Sunday, May 15, 2016

Benches and Why I Like Them


Park benches seem to be good places for epiphanies. I had one, and it was about park benches.
When I was a kid, in good weather, when most of my friends were playing baseball, I was sitting on a bench overlooking the Harlem River, in New York, and reading. Probably the reason I never made it to the majors. The epiphany today was that all these many years later I’m sitting on a bench and writing. There’s a kind of symmetry to that that I find satisfying.
At some point in its course northward, for some reason probably now forgotten, the East River becomes the Harlem River. Nothing about it changes but the name.         At the point where I knew it it divides Manhattan from The Bronx. It’s quite narrow at that spot; you can throw a rock across it easily.

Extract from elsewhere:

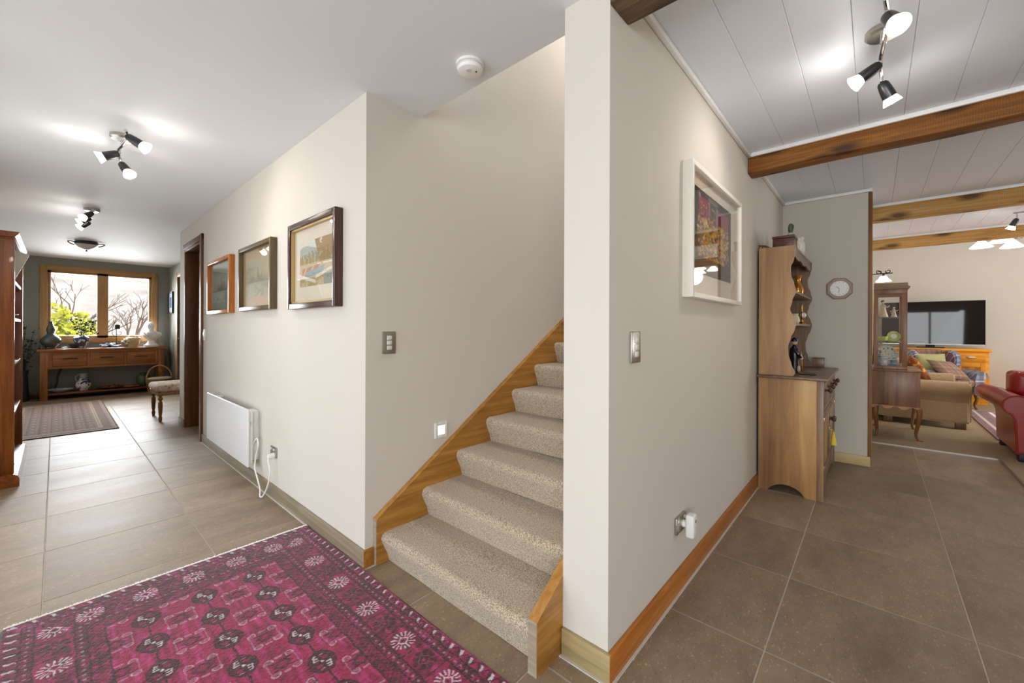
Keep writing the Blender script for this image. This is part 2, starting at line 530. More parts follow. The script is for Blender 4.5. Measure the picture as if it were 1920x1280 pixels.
def tile_mat():
    m, t, p = newmat('stone_tile')
    tc = t.nodes.new('ShaderNodeTexCoord')
    oi = t.nodes.new('ShaderNodeObjectInfo')
    vm = t.nodes.new('ShaderNodeVectorMath'); vm.operation = 'MULTIPLY_ADD'
    vm.inputs[1].default_value = (1, 1, 1)
    t.links.new(tc.outputs['Object'], vm.inputs[0])
    cb = t.nodes.new('ShaderNodeCombineXYZ')
    ml = t.nodes.new('ShaderNodeMath'); ml.operation = 'MULTIPLY'; ml.inputs[1].default_value = 37.0
    t.links.new(oi.outputs['Random'], ml.inputs[0])
    t.links.new(ml.outputs[0], cb.inputs[0]); t.links.new(ml.outputs[0], cb.inputs[1])
    t.links.new(cb.outputs[0], vm.inputs[2])
    # broad clouding, streaked along y
    mp = t.nodes.new('ShaderNodeMapping'); mp.inputs['Scale'].default_value = (1.0, 0.45, 1)
    mp.inputs['Rotation'].default_value = (0, 0, 0.7)
    t.links.new(vm.outputs[0], mp.inputs[0])
    n1 = t.nodes.new('ShaderNodeTexNoise'); n1.inputs['Scale'].default_value = 3.6; n1.inputs['Detail'].default_value = 11
    n1.inputs['Roughness'].default_value = 0.74
    t.links.new(mp.outputs[0], n1.inputs['Vector'])
    r1 = t.nodes.new('ShaderNodeValToRGB')
    e = r1.color_ramp.elements
    e[0].position = 0.30; e[0].color = (*srgb('#75634f'), 1)
    e[1].position = 0.72; e[1].color = (*srgb('#a8937b'), 1)
    t.links.new(n1.outputs[0], r1.inputs[0])
    # small pale and dark flecks
    n2 = t.nodes.new('ShaderNodeTexNoise'); n2.inputs['Scale'].default_value = 140; n2.inputs['Detail'].default_value = 2.5
    t.links.new(mp.outputs[0], n2.inputs['Vector'])
    r2 = t.nodes.new('ShaderNodeValToRGB')
    e = r2.color_ramp.elements
    e[0].position = 0.27; e[0].color = (0.6, 0.56, 0.52, 1)
    e[1].position = 0.36; e[1].color = (1, 1, 1, 1)
    k = e.new(0.64); k.color = (1, 1, 1, 1)
    k = e.new(0.70); k.color = (1.9, 1.85, 1.8, 1)
    t.links.new(n2.outputs[0], r2.inputs[0])
    mm = t.nodes.new('ShaderNodeMix'); mm.data_type = 'RGBA'; mm.blend_type = 'MULTIPLY'; mm.inputs[0].default_value = 0.8
    t.links.new(r1.outputs[0], mm.inputs[6]); t.links.new(r2.outputs[0], mm.inputs[7])
    # tile to tile shade
    mr = t.nodes.new('ShaderNodeMapRange'); mr.inputs[3].default_value = 0.90; mr.inputs[4].default_value = 1.10
    t.links.new(oi.outputs['Random'], mr.inputs[0])
    hs = t.nodes.new('ShaderNodeHueSaturation')
    t.links.new(mr.outputs[0], hs.inputs['Value']); t.links.new(mm.outputs[2], hs.inputs['Color'])
    t.links.new(hs.outputs[0], p.inputs['Base Color'])
    p.inputs['Roughness'].default_value = 0.3
    rr = t.nodes.new('ShaderNodeMapRange'); rr.inputs[3].default_value = 0.40; rr.inputs[4].default_value = 0.62
    t.links.new(n1.outputs[0], rr.inputs[0]); t.links.new(rr.outputs[0], p.inputs['Roughness'])
    p.inputs['Specular IOR Level'].default_value = 0.5
    bp = t.nodes.new('ShaderNodeBump'); bp.inputs['Strength'].default_value = 0.10; bp.inputs['Distance'].default_value = 0.004
    t.links.new(n1.outputs[0], bp.inputs['Height']); t.links.new(bp.outputs[0], p.inputs['Normal'])
    return m
M_TILE = tile_mat()
OX, OY, TS, GR = -2.704, -0.0345, 0.6, 0.0022
full = None
def add_tile(x0, y0, x1, y1):
    global full
    isfull = abs(x1-x0-TS) < 1e-3 and abs(y1-y0-TS) < 1e-3
    cx_, cy_ = (x0+x1)/2, (y0+y1)/2
    if isfull and full is not None:
        o = full.copy(); COL.objects.link(o)
        o.location = (cx_, cy_, -0.005)
        return
    hx, hy = (x1-x0)/2-GR, (y1-y0)/2-GR
    o = bx(-hx, -hy, 0, hx, hy, 0.005, bev=0.0012, seg=1).out('tile', M_TILE, None, local=True, smooth=False)
    o.location = (cx_, cy_, -0.005)
    o.parent = floor; o.matrix_parent_inverse = Matrix.Translation(floor.location).inverted()
    if isfull: full = o
def in_block(x, y):           # solid mass behind the hall wall / stairs / partition
    if y > 1.05 and x < -0.70:
        return not (x < -6.40 and y < 1.52)
    return False
for i in range(-13, 12):
    for j in range(-5, 10):
        x0, x1 = OX+TS*i, OX+TS*(i+1)
        y0, y1 = OY+TS*j, OY+TS*(j+1)
        x0 = max(x0, -10.45); x1 = min(x1, 4.2); y0 = max(y0, -2.6)
        if y0 > 1.3:
            if x1 > -0.7:
                x0 = max(x0, -0.685); y1 = min(y1, 5.805)
                if y1 > 2.6: x1 = min(x1, 0.868)
            else: y1 = min(y1, 1.51)
        elif y0 > 1.1 and x0 < -6.0: y1 = min(y1, 1.51)
        if x1-x0 < 0.02 or y1-y0 < 0.02: continue
        cxm, cym = (x0+x1)/2, (y0+y1)/2
        if j >= 2 and x0 < -0.95 and not (x1 < -6.1):
            continue
        if j >= 3 and x0 < -6.0: continue
        if x1 < -2.6 and y1 < -0.6: continue
        add_tile(x0, y0, x1, y1)
# living room carpet (L-shaped round the tiled passage)
b = B(); b.box(-0.04, 5.81, -0.003, 4.3, 10.45, 0.012); b.box(0.87, 2.6, -0.003, 4.3, 5.81, 0.012)
c = struct(b.out('floor', P_CARPET_L)); 
b = B(); b.box(-0.03, 5.80, -0.002, 0.872, 5.812, 0.013); b.box(0.862, 2.6, -0.002, 0.872, 5.80, 0.013)
struct(b.out('trim_1', P_STEEL, smooth=False))

# ---- walls
b = B()
b.box(-6.47, 1.035, 0, -6.19, 1.145, HC)
b.box(-5.33, 1.035, 0, -1.905, 1.145, HC)
b.box(-6.19, 1.035, 2.13, -5.33, 1.145, HC)
b.box(-6.47, 1.145, 0, -6.37, 1.5, HC)
struct(b.out('wall_hall', P_HALL, smooth=False))
b = B(); b.box(-2.02, 1.145, 0, -1.905, 4.9, 4.7); b.box(-2.02, 1.035, HC, -1.905, 1.145, 4.7)
struct(b.out('wall_stair', P_HALL, smooth=False))
struct(bx(-0.86, 1.255, 0, -0.675, 4.9, 4.7).out('wall_right', P_HALL, smooth=False))
struct(bx(-1.905, 4.8, 0, -0.86, 4.9, 4.7).out('wall_stairhead', P_HALL, smooth=False))
struct(bx(-0.675, 4.75, 0, -0.04, 4.9, 3.7).out('wall_end', P_GREY, smooth=False))
struct(bx(-0.16, 4.9, 0, -0.04, 10.5, 3.7).out('wall_living', P_HALL, smooth=False))
struct(bx(-0.04, 10.4, 0, 4.3, 10.5, 3.7).out('wall_television', P_HALL, smooth=False))
# side wall of the far room, with the timber door casing further along
b = B(); b.box(-10.45, 1.5, 0, -9.55, 1.6, HC); b.box(-8.7, 1.5, 0, -6.47, 1.6, HC); b.box(-9.55, 1.5, 2.12, -8.7, 1.6, HC)
struct(b.out('wall_far', P_DIM, smooth=False))
# window wall
WX = -10.45
wy0, wy1, wz0, wz1 = -0.10, 1.25, 1.00, 2.18
b = B()
b.box(WX-0.14, -0.75, 0, WX, wy0, HC+.06); b.box(WX-0.14, wy1, 0, WX, 1.6, HC+.06)
b.box(WX-0.14, wy0, 0, WX, wy1, wz0); b.box(WX-0.14, wy0, wz1, WX, wy1, HC+.06)
struct(b.out('wall_window', P_DIM, smooth=False))
# left wall and the entry, behind the camera
b = B(); b.box(WX, -0.72, 0, -4.4, -0.60, HC); b.box(-2.8, -0.72, 0, -2.6, -0.60, HC); b.box(-4.4, -0.72, 2.1, -2.8, -0.60, HC)  # gap before the entry is made for the added side window
struct(b.out('wall_left', P_HALL, smooth=False))
struct(bx(-2.72, -2.6, 0, -2.6, -0.72, HC).out('wall_entry', P_HALL, smooth=False))
b = B()
b.box(-2.72, -2.7, 0, -2.5, -2.6, HC); b.box(-0.2, -2.7, 0, 0.7, -2.6, LC); b.box(2.5, -2.7, 0, 4.3, -2.6, LC)
b.box(0.7, -2.7, 0, 2.5, -2.6, .45); b.box(0.7, -2.7, 1.95, 2.5, -2.6, LC)
b.box(-2.5, -2.7, 2.15, -0.2, -2.6, HC)
struct(b.out('wall_back', P_HALL, smooth=False))
b = B()
for y0, y1, z0, z1 in ((-2.7, 1.3, 0, 3.7), (3.5, 6.0, 0, 3.7), (9.2, 10.5, 0, 3.7), (1.3, 3.5, 0, 3.7), (6.0, 9.2, 2.3, 3.7)):
    b.box(4.2, y0, z0, 4.3, y1, z1)
struct(b.out('wall_outer', P_HALL, smooth=False))

# ---- ceilings
b = B()
b.box(-10.6, -2.72, HC, 4.3, 1.255, HC+.1)
b.box(-1.905, 1.255, HC, -0.86, 1.366, HC+.3)
b.box(-10.6, 1.255, HC, -6.37, 1.62, HC+.1)
struct(b.out('ceiling', P_CEIL, smooth=False))
struct(bx(-2.02, 1.25, 4.7, -0.675, 4.9, 4.8).out('ceiling.001', P_CEIL, smooth=False))
b = B(); b.box(-0.675, 1.255, LC+.014, 4.3, 7.62, LC+.12); b.box(-0.16, 7.56, LC, 4.3, 7.62, 3.7); b.box(-0.16, 7.5, 3.7, 4.3, 10.5, 3.8)
lc = struct(b.out('ceiling.002', P_CEIL, smooth=False))
# lining boards of the living-room ceiling, running away from the camera
px = [-0.672, -0.458]
while px[-1] < 4.2: px.append(px[-1]+0.194)
for k, (a, c2) in enumerate(zip(px, px[1:])):
    y1 = 7.55 if c2 > -0.05 else 4.75
    bx(a+.0006, 1.256, LC, min(c2, 4.2)-.0006, y1, LC+.013, bev=0.0016, seg=1).out('plank', P_PLANK, lc, smooth=False)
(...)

Give you a time marker: had you thrown one while I was reading, you’d have hit a Hooverville on the bank on the Bronx side. The corrugated tin and cardboard shacks were there through the Depression years, until World War II restored the country to prosperity and the occupants found work at Iwo Jima, Anzio, and the Ardennes. I’d seen the West Pointers of a decade or two earlier described as “the class the stars fell on”; they were the generals. Those guys across the river were the generation the sky fell in on. I knew a man who went straight from riding the rods to fighting his way across Saipan. He was only five years older than I was.
But I digress.
Bernard Baruch, who is cited variously in other posts here, used a park bench to meet with people while advising the government. I don’t know if he holds the record, but he advised six presidents in office through two World Wars. Woodrow Wilson to Harry Truman; think about that. I doubt the presidents themselves left the White House for his bench (but then I don’t know that they didn’t, either.)   
Were he alive today, Baruch would be an Internet “Influencer” and “Thought Leader.” I don’t know that he was ever a CEO, so he might not have  been eligible for that ultimate validation. I also don’t know if (but I like to think that) he fed squirrels from his bench, as I like to do. In no other way would I try to equate myself with Bernard Baruch, but squirrels are democratic. On the end of a peanut, Barney and I would be the same to them.